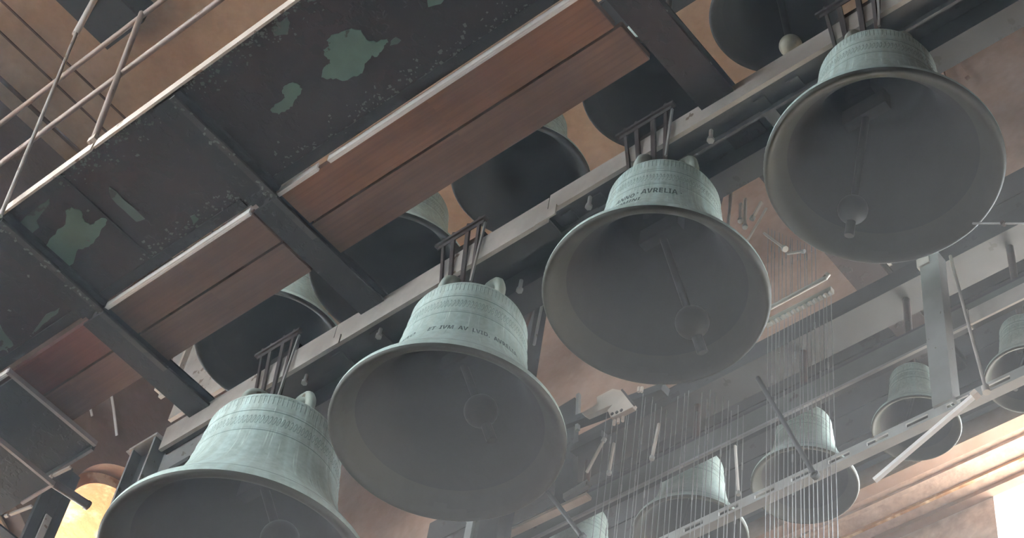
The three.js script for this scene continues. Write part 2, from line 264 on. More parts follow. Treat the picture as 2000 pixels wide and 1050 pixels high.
// ---------------------------------------------------------------- guard rail on the deck edge
{
  const t = thing('guard_rail', 'thin cream guard rail standing on the near deck edge', 'railing', [-6.3, 2.35, 8.16]);
  part('top_rail', rod(V(-9.1, 2.352, 9.84), V(1, 2.352, 9.84), 0.018), M.railPaint, t);
  part('middle_rail', rod(V(-9.1, 2.352, 9.01), V(1, 2.352, 9.01), 0.018), M.railPaint, t);
  for (const [a, y0] of [[-6.24, 8.15], [-4.2, 8.16], [-2.2, 8.16]]) { const p = part('post', rod(V(a, 2.340, y0), V(a - 0.29, 2.340, 9.85), 0.02), M.railPaint, t); part('foot', box(a - 0.03, a + 0.03, 2.32, 2.37, 8.15, 8.19), M.creamPaint, p); }
  const c = thing('hanger_rod', 'long thin pale rod hanging from above down to the deck corner', 'rod', [-7.02, 2.33, 8.0]);
  part('rod', rod(V(-6.87, 2.30, 7.9), V(-7.36, 2.30, 10.4), 0.013), M.palePaint, c);
  part('sunlit_top', rod(V(-7.36, 2.30, 10.35), V(-7.42, 2.30, 11.6), 0.024), M.whitePaint, c);  // upper length coloured white for the sunlight on it
}

// ---------------------------------------------------------------- bells
const OUT = [[1.0, 0.022], [0.996, 0.045], [0.975, 0.075], [0.93, 0.115], [0.925, 0.122], [0.915, 0.13], [0.85, 0.19], [0.775, 0.26], [0.70, 0.345], [0.645, 0.43], [0.60, 0.53], [0.572, 0.63], [0.574, 0.637], [0.570, 0.644], [0.556, 0.72], [0.558, 0.727], [0.553, 0.733], [0.54, 0.83], [0.54, 0.836], [0.535, 0.842], [0.525, 0.92], [0.526, 0.935], [0.518, 0.95], [0.495, 0.985], [0.46, 1.0], [0.38, 1.012], [0.22, 1.03], [0.0, 1.035]];
const IN = [[0.0, 0.955], [0.30, 0.94], [0.42, 0.90], [0.455, 0.80], [0.48, 0.66], [0.52, 0.52], [0.58, 0.40], [0.66, 0.28], [0.745, 0.185], [0.80, 0.13]];
const LIP = [[0.80, 0.13], [0.835, 0.095], [0.90, 0.035], [0.945, 0.006], [0.975, 0.0], [0.99, 0.007], [1.0, 0.022]];
function smooth(pts, n) { const c = new THREE.CatmullRomCurve3(pts.map(([r, h]) => new THREE.Vector3(r, h, 0)), false, 'centripetal'); return c.getPoints(n).map((p) => [Math.max(p.x, 0), p.y]); }
const lathe = (pts, R, H, phi0, seg = 96) => new THREE.LatheGeometry(pts.map(([r, h]) => new THREE.Vector2(r * R, h * H)), seg, phi0, Math.PI * 2);
function canvas(w, h) { const c = document.createElement('canvas'); c.width = w; c.height = h; return c; }
const PL = (() => { const p = smooth(OUT, 90), L = [0]; for (let i = 1; i < p.length; i++) L.push(L[i - 1] + Math.hypot(p[i][0] - p[i - 1][0], p[i][1] - p[i - 1][1])); return { p, L }; })();
const vOf = (h) => { const i = PL.p.findIndex((q) => q[1] >= h); return PL.L[i] / PL.L[PL.L.length - 1]; };
function patina(seed0, lines, streak) {                                  // green bronze: streaks, wear, cast friezes and lettering; v runs up the profile, u = 0.5 looks at the camera
  seed = seed0; const W = 2048, H = 512, col = canvas(W, H), hgt = canvas(W, H), c = col.getContext('2d'), k = hgt.getContext('2d');
  const im = c.createImageData(W, H), o = (seed0 * 37) % N;
  for (let y = 0; y < H; y++) for (let x = 0; x < W; x++) {
    const i = (y * W + x) * 4, n1 = nA[((y + o) % N) * N + (x >> 1) % N], n2 = nC[((y * 2 + o) % N) * N + x % N], st = nB[(((y >> 4) + o) % N) * N + (x * 2) % N], wear = (n1 - 0.5) * 46 + (n2 - 0.5) * 30 + (st - 0.5) * 50 * streak, t = 1 - y / H;
    const g = 186 + wear, cool = 6 * (st - 0.5);
    im.data[i] = g - 13 - cool * 2; im.data[i + 1] = g; im.data[i + 2] = g - 6 + cool; im.data[i + 3] = 255;
  }
  c.putImageData(im, 0, 0);
  k.fillStyle = '#808080'; k.fillRect(0, 0, W, H);
  for (let i = 0; i < 170 * streak; i++) { const x = rr(0, W), y = rr(H * 0.22, H * 0.72), l = rr(20, 130); const g = c.createLinearGradient(0, y, 0, y + l); const q = rnd() < 0.7 ? '214,228,218' : '112,128,122'; g.addColorStop(0, `rgba(${q},0)`); g.addColorStop(0.4, `rgba(${q},${rr(0.35, 0.85)})`); g.addColorStop(1, `rgba(${q},0)`); c.fillStyle = g; c.fillRect(x, y, rr(2, 6), l); }
  // frieze of relief leaves and two bands of cast letters near the shoulder
  const relief = (y, h, f) => { for (let x = 0; x < W; x += h * 0.55) f(x, y, h); };
  k.fillStyle = '#d8d8d8'; k.strokeStyle = '#e0e0e0'; k.lineWidth = 3; c.strokeStyle = 'rgba(78,94,90,0.7)'; c.fillStyle = 'rgba(78,94,90,0.7)';
  for (const y of [118, 152, 208, 262]) { k.fillRect(0, y, W, 4); c.fillRect(0, y + 4, W, 2); }
  relief(135, 26, (x, y, h) => { k.beginPath(); k.arc(x, y, h * 0.36, 0.2, 5.2); k.stroke(); c.lineWidth = 2; c.beginPath(); c.arc(x + 1, y + 2, h * 0.34, 0.2, 5.2); c.stroke(); });
  relief(180, 40, (x, y, h) => { const a = rnd(); k.fillRect(x, y - h * 0.3, 5, h * 0.6); c.fillRect(x + 4, y - h * 0.3, 2, h * 0.6); if (a > 0.4) { k.fillRect(x, y - h * 0.3, h * 0.35, 4); c.fillRect(x, y - h * 0.3 + 4, h * 0.35, 2); } if (a > 0.7) { k.beginPath(); k.arc(x + 6, y, 7, -1.6, 1.6); k.stroke(); } });
  relief(236, 34, (x, y, h) => { k.beginPath(); k.ellipse(x, y, h * 0.18, h * 0.34, 0.5, 0, 7); k.fill(); c.lineWidth = 1.5; c.beginPath(); c.ellipse(x + 1, y + 2, h * 0.18, h * 0.34, 0.5, 0, 7); c.stroke(); });
  { const y = (1 - vOf(0.975)) * H; c.fillStyle = 'rgba(225,236,228,0.55)'; c.fillRect(0, y - 5, W, 8); const y2 = (1 - vOf(0.12)) * H; c.fillStyle = 'rgba(96,108,104,0.55)'; c.fillRect(0, y2 - 2, W, 4); }  // bright shoulder band is a rim highlight painted into the patina
  for (const [txt, u, v, px, stretch] of lines) { c.save(); c.translate(u * W, (1 - v) * H); c.scale(stretch, 1); c.font = `bold ${px}px sans-serif`; c.textAlign = 'center'; c.fillStyle = 'rgba(52,62,60,0.9)'; c.fillText(txt, 0, 0); c.restore(); k.save(); k.translate(u * W, (1 - v) * H); k.scale(stretch, 1); k.font = `bold ${px}px sans-serif`; k.textAlign = 'center'; k.fillStyle = '#ffffff'; k.fillText(txt, 0, 0); k.restore(); }
  const tex = (cv, srgb) => { const t = new THREE.CanvasTexture(cv); t.wrapS = THREE.RepeatWrapping; if (srgb) t.colorSpace = THREE.SRGBColorSpace; return t; };
  return new THREE.MeshStandardMaterial({ color: rgb(1.06, 1.08, 1.065), map: tex(col, true), bumpMap: tex(hgt, false), bumpScale: 0.004, roughness: 0.72, metalness: 0.1 });
}
function arcV(g, pts) {                                                  // v along the length of the profile instead of by point number
  const L = [0]; for (let i = 1; i < pts.length; i++) L.push(L[i - 1] + Math.hypot(pts[i][0] - pts[i - 1][0], pts[i][1] - pts[i - 1][1]));
  const uv = g.attributes.uv, n = pts.length; for (let i = 0; i < uv.count; i++) uv.setY(i, L[i % n] / L[n - 1]); return g;
}
function bell(name, label, group, [a, b, y], R, H, mat, { face = 50, seg = 96, canons = true, clap, innerMat = M.bellInside, lipMat = M.bellLip, category = 'bell' } = {}) {
  const t = thing(name, label, category, [a, b, y], group), at = (g) => { const m = g.clone(); m.translate(a, y, -b); return m; };
  const pts = smooth(OUT, 90), phi0 = (face - 180) * Math.PI / 180;
  part('shell', at(arcV(lathe(pts, R, H, phi0, seg), pts)), mat, t, { keepUV: true });
  const flip = (g) => { const i = g.index.array; for (let k = 0; k < i.length; k += 3) { const q = i[k]; i[k] = i[k + 1]; i[k + 1] = q; } g.computeVertexNormals(); return g; };
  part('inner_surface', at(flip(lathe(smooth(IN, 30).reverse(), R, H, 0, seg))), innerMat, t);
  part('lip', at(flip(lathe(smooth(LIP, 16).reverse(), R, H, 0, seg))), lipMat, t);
  if (canons) {
    const top = H * 1.02;
    for (let i = 0; i < 4; i++) { const an = i * Math.PI / 2 + 0.12, c = Math.cos(an), s = Math.sin(an), r0 = R * 0.34, r1 = R * 0.12, h = Math.min(0.2, 7.86 - (y + top)) ; const P = (r, q) => new THREE.Vector3(a + c * r, y + top + q, -b + s * r); part('crown_loop', tube([P(r0, -0.03), P(r0 * 1.05, h * 0.55), P(r0 * 0.85, h), P(r1 * 1.4, h * 1.02), P(r1, h * 0.5), P(r1, -0.02)], 0.024 + R * 0.01, 20, 8), M.crown, t); }
    part('crown_boss', at((() => { const g = new THREE.CylinderGeometry(R * 0.14, R * 0.2, 0.14, 20); g.translate(0, top + 0.05, 0); return g; })()), M.crown, t);
  }
  if (clap) {                                                           // clapper, drawn towards its wire
    const [da, db, ry, ball, ya = 0] = clap, top = V(a, b, y + H * 0.86), piv = V(a + ya, b, y + H * 0.66), end = V(a + da, b + db, y + ry);
    const k = part('clapper', [rod(piv, end, R * 0.035, 12)], M.clapper, t);
    const sph = new THREE.SphereGeometry(ball, 24, 16); sph.translate(end.x, end.y, end.z); part('ball', sph, M.clapper, k);
    const d = end.clone().sub(piv).normalize(); part('flight', rod(end.clone().addScaledVector(d, ball * 0.7), end.clone().addScaledVector(d, ball * 2.0), ball * 0.32, 12), M.clapper, k);
    part('yoke', [box(a + ya - R * 0.22, a + ya + R * 0.22, b - R * 0.05, b + R * 0.05, y + H * 0.62, y + H * 0.76), box(a + ya - R * 0.13, a + ya + R * 0.13, b - R * 0.13, b + R * 0.13, y + H * 0.76, y + H * 0.93)], ya ? M.yokeIron : M.clapper, t);
  }
  return t;
}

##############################

## EXERCISE DETAILS
Locate each line with the word "lathe" and copy it.

## RESPONSE TO THE EXERCISE
const lathe = (pts, R, H, phi0, seg = 96) => new THREE.LatheGeometry(pts.map(([r, h]) => new THREE.Vector2(r * R, h * H)), seg, phi0, Math.PI * 2);
  part('shell', at(arcV(lathe(pts, R, H, phi0, seg), pts)), mat, t, { keepUV: true });
  part('inner_surface', at(flip(lathe(smooth(IN, 30).reverse(), R, H, 0, seg))), innerMat, t);
  part('lip', at(flip(lathe(smooth(LIP, 16).reverse(), R, H, 0, seg))), lipMat, t);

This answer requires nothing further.